Ordered that the judgment is affirmed.
We find that the indictment indicating that the incidents took place "on or about and between July 1, 1984 and August 31, 1984" was sufficiently specific to allow the defendant to answer the charges and prepare an adequate defense (see, People v Keindl, 68 N.Y.2d 410). In the instant case, due to the ages of the victims and the nature of the acts, it is understandable that the dates could not be specified with exactitude (see, People v Jones, 133 A.D.2d 972).

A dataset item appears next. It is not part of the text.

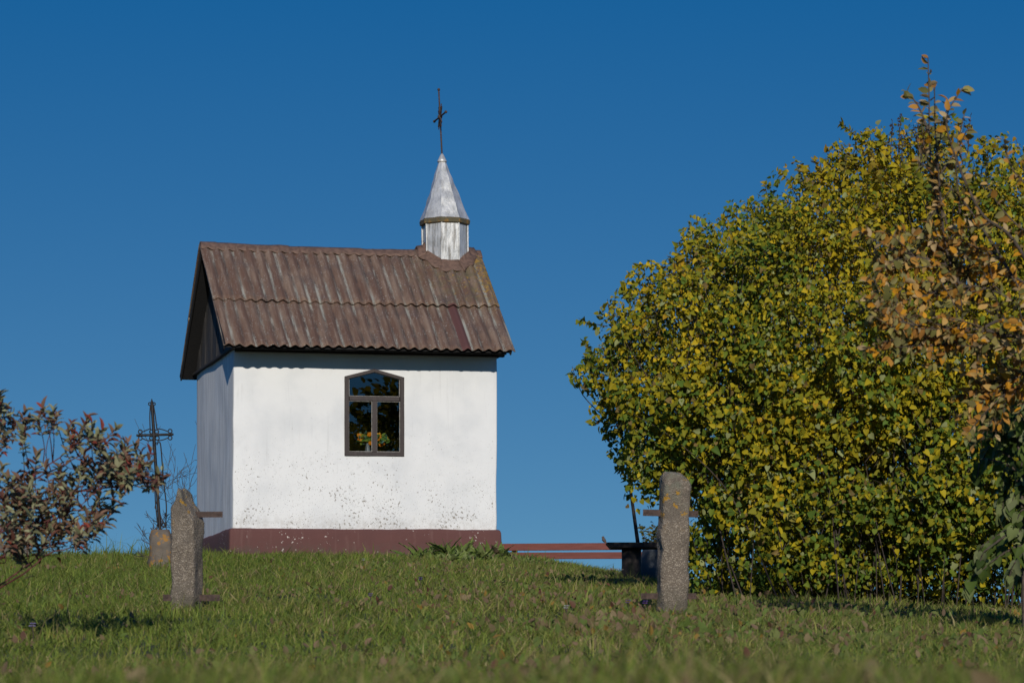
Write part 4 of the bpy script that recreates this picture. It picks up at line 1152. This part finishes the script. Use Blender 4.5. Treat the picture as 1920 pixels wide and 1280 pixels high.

The Supreme Court did not improvidently exercise its discretion in allowing the 10-year-old complainant to testify under oath. The record establishes that he understood "the nature of an oath" (CPL 60.20). Under the circumstances, the court's determination on this issue should not be disturbed (see, People v Nisoff, 36 N.Y.2d 560; People v Tyler, 154 A.D.2d 490; People v Hardie, 144 A.D.2d 484).
Since the defendant failed to demonstrate that the victim's mother would have provided material and noncumulative testimony, a missing witness charge was not warranted (see, People v Gonzalez, 68 N.Y.2d 424; People v Sykes, 151 A.D.2d 523).
Given the gravity of the instant crimes, the sentence imposed was not excessive.
We have reviewed the defendant's remaining contention and find it to be without merit. Sullivan, J.P., Harwood, Balletta and Rosenblatt, JJ., concur.